WHAT NEEDS TO BE DONE
Search the material and gather each line with "picture" in it.

★ ★ ★ ★ ★

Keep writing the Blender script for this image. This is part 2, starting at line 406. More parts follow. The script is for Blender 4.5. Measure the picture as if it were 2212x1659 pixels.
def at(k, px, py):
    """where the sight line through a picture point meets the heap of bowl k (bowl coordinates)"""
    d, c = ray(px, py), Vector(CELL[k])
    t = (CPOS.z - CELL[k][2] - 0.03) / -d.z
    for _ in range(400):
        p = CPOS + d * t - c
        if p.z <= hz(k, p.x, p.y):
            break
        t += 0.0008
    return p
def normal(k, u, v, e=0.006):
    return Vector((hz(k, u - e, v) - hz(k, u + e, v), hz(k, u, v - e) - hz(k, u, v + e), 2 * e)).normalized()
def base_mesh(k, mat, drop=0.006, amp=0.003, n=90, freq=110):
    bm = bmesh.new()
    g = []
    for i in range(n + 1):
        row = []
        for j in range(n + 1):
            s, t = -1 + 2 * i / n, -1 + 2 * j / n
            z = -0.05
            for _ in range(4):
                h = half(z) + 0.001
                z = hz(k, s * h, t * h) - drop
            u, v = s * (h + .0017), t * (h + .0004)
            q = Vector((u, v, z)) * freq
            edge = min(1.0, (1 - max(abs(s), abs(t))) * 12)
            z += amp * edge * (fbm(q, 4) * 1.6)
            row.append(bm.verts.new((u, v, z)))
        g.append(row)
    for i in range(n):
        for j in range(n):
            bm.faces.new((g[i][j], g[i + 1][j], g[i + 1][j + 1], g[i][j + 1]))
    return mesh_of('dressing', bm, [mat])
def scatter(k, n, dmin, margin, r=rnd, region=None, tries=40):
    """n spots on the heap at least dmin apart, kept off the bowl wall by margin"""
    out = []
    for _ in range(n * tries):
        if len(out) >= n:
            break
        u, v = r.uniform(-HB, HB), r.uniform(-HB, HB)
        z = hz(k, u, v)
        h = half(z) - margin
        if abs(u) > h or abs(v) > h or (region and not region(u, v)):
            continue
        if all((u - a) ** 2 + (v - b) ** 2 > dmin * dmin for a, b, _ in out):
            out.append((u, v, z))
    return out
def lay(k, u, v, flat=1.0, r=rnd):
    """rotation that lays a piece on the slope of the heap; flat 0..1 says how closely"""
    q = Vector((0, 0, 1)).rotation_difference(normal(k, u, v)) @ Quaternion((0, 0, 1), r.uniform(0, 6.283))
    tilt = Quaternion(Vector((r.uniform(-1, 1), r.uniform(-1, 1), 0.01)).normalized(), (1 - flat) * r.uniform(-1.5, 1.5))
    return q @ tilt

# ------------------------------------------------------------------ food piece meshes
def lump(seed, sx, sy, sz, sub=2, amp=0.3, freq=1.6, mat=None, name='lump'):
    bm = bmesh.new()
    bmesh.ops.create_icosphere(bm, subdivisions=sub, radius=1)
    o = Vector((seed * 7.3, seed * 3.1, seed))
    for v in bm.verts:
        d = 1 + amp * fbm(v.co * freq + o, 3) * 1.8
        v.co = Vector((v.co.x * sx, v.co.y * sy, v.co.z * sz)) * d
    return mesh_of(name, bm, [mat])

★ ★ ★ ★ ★

RESULT
Keep writing the Blender script for this image. This is part 2, starting at line 406. More parts follow. The script is for Blender 4.5. Measure the picture as if it were 2212x1659 pixels.
    """where the sight line through a picture point meets the heap of bowl k (bowl coordinates)"""